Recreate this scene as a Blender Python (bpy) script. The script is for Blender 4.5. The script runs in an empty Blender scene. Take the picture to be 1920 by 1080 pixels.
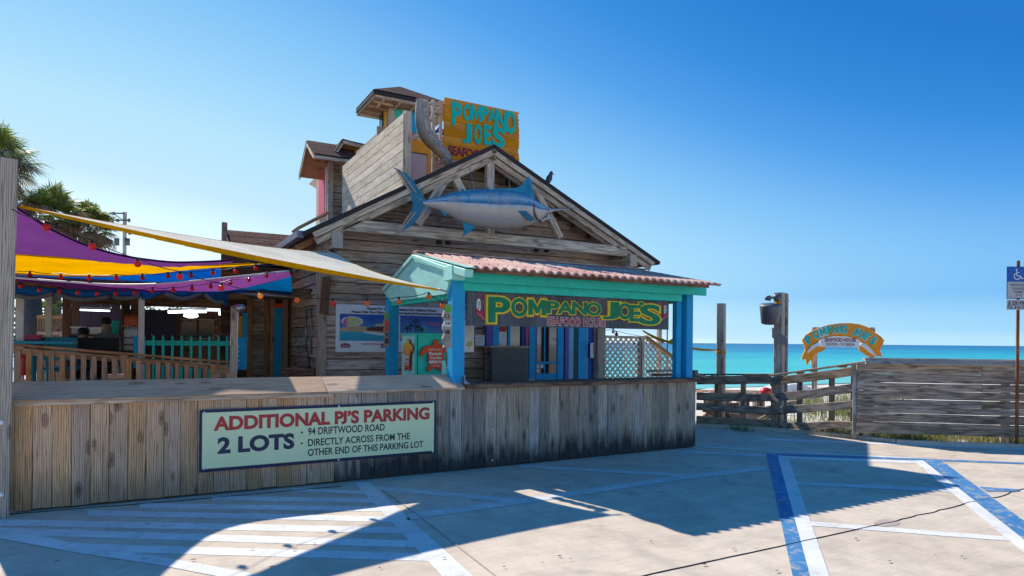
import bpy, bmesh, math, random
from mathutils import Vector, Matrix, noise
random.seed(7)
D = bpy.data
SC = bpy.context.scene
COL = SC.collection
V3 = Vector

# ------------------------------------------------------------------ camera
F_PX, CX, CY = 1225.0, 960.0, 640.0
YAW, ROLL, EYE = math.radians(29.2), 0.009, 1.6
cam_d = D.cameras.new('camera')
cam = D.objects.new('camera', cam_d)
COL.objects.link(cam)
cam_d.sensor_width = 36.0
cam_d.lens = F_PX / 1920 * 36.0
cam_d.shift_y = (CY - 540) / 1920
cam_d.clip_start = 0.1
cam_d.clip_end = 30000
cam.matrix_world = Matrix.Translation((0, 0, EYE)) @ Matrix.Rotation(-YAW, 4, 'Z') @ Matrix.Rotation(math.pi / 2, 4, 'X') @ Matrix.Rotation(ROLL, 4, 'Z')
SC.camera = cam
RIGHT = V3((math.cos(YAW), -math.sin(YAW), 0))
FWD = V3((math.sin(YAW), math.cos(YAW), 0))
UP = V3((0, 0, 1))
ORG = V3((0, 0, EYE))

# ------------------------------------------------------------------ light
SUN_DIR = V3((-0.29, 1.19, 1.0)).normalized()          # towards the sun
EL = math.asin(SUN_DIR.z)
AZ = math.atan2(SUN_DIR.x, SUN_DIR.y)
SKYK = 2.62
world = D.worlds.new('World')
SC.world = world
world.use_nodes = True
wn = world.node_tree.nodes
wl = world.node_tree.links
wn.clear()
w_out = wn.new('ShaderNodeOutputWorld')
w_bg = wn.new('ShaderNodeBackground')
w_sky = wn.new('ShaderNodeTexSky')
w_sky.sky_type = 'NISHITA'
w_sky.sun_disc = False
w_sky.sun_elevation = EL
w_sky.sun_rotation = AZ
w_sky.air_density = 1.0
w_sky.dust_density = 0.0
w_sky.ozone_density = 2.0
# The physical sky is a little pale for this clear winter-blue Gulf sky: its brightness is graded to the
# photograph's blues, the same way in every direction of the dome.
w_bws = wn.new('ShaderNodeSeparateColor'); w_bws.mode = 'HSV'; wl.new(w_sky.outputs[0], w_bws.inputs[0])
w_nrm = wn.new('ShaderNodeMath'); w_nrm.operation = 'DIVIDE'; w_nrm.inputs[1].default_value = 12.0; wl.new(w_bws.outputs[2], w_nrm.inputs[0])
w_ramp = wn.new('ShaderNodeValToRGB'); wl.new(w_nrm.outputs[0], w_ramp.inputs[0])
def _lin(c): return [((x / 255 + .055) / 1.055) ** 2.4 if x > 10 else x / 255 / 12.92 for x in c]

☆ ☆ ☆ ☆

*Your goal*.
Reproduce the full material exactly, excluding the pictures.

*Exercise result*.
Recreate this scene as a Blender Python (bpy) script. The script is for Blender 4.5. The script runs in an empty Blender scene. Take the picture to be 1920 by 1080 pixels.
import bpy, bmesh, math, random
from mathutils import Vector, Matrix, noise
random.seed(7)
D = bpy.data
SC = bpy.context.scene
COL = SC.collection
V3 = Vector

# ------------------------------------------------------------------ camera
F_PX, CX, CY = 1225.0, 960.0, 640.0
YAW, ROLL, EYE = math.radians(29.2), 0.009, 1.6
cam_d = D.cameras.new('camera')
cam = D.objects.new('camera', cam_d)
COL.objects.link(cam)
cam_d.sensor_width = 36.0
cam_d.lens = F_PX / 1920 * 36.0
cam_d.shift_y = (CY - 540) / 1920
cam_d.clip_start = 0.1
cam_d.clip_end = 30000
cam.matrix_world = Matrix.Translation((0, 0, EYE)) @ Matrix.Rotation(-YAW, 4, 'Z') @ Matrix.Rotation(math.pi / 2, 4, 'X') @ Matrix.Rotation(ROLL, 4, 'Z')
SC.camera = cam
RIGHT = V3((math.cos(YAW), -math.sin(YAW), 0))
FWD = V3((math.sin(YAW), math.cos(YAW), 0))
UP = V3((0, 0, 1))
ORG = V3((0, 0, EYE))

# ------------------------------------------------------------------ light
SUN_DIR = V3((-0.29, 1.19, 1.0)).normalized()          # towards the sun
EL = math.asin(SUN_DIR.z)
AZ = math.atan2(SUN_DIR.x, SUN_DIR.y)
SKYK = 2.62
world = D.worlds.new('World')
SC.world = world
world.use_nodes = True
wn = world.node_tree.nodes
wl = world.node_tree.links
wn.clear()
w_out = wn.new('ShaderNodeOutputWorld')
w_bg = wn.new('ShaderNodeBackground')
w_sky = wn.new('ShaderNodeTexSky')
w_sky.sky_type = 'NISHITA'
w_sky.sun_disc = False
w_sky.sun_elevation = EL
w_sky.sun_rotation = AZ
w_sky.air_density = 1.0
w_sky.dust_density = 0.0
w_sky.ozone_density = 2.0
# The physical sky is a little pale for this clear winter-blue Gulf sky: its brightness is graded to the
# photograph's blues, the same way in every direction of the dome.
w_bws = wn.new('ShaderNodeSeparateColor'); w_bws.mode = 'HSV'; wl.new(w_sky.outputs[0], w_bws.inputs[0])
w_nrm = wn.new('ShaderNodeMath'); w_nrm.operation = 'DIVIDE'; w_nrm.inputs[1].default_value = 12.0; wl.new(w_bws.outputs[2], w_nrm.inputs[0])
w_ramp = wn.new('ShaderNodeValToRGB'); wl.new(w_nrm.outputs[0], w_ramp.inputs[0])
def _lin(c): return [((x / 255 + .055) / 1.055) ** 2.4 if x > 10 else x / 255 / 12.92 for x in c]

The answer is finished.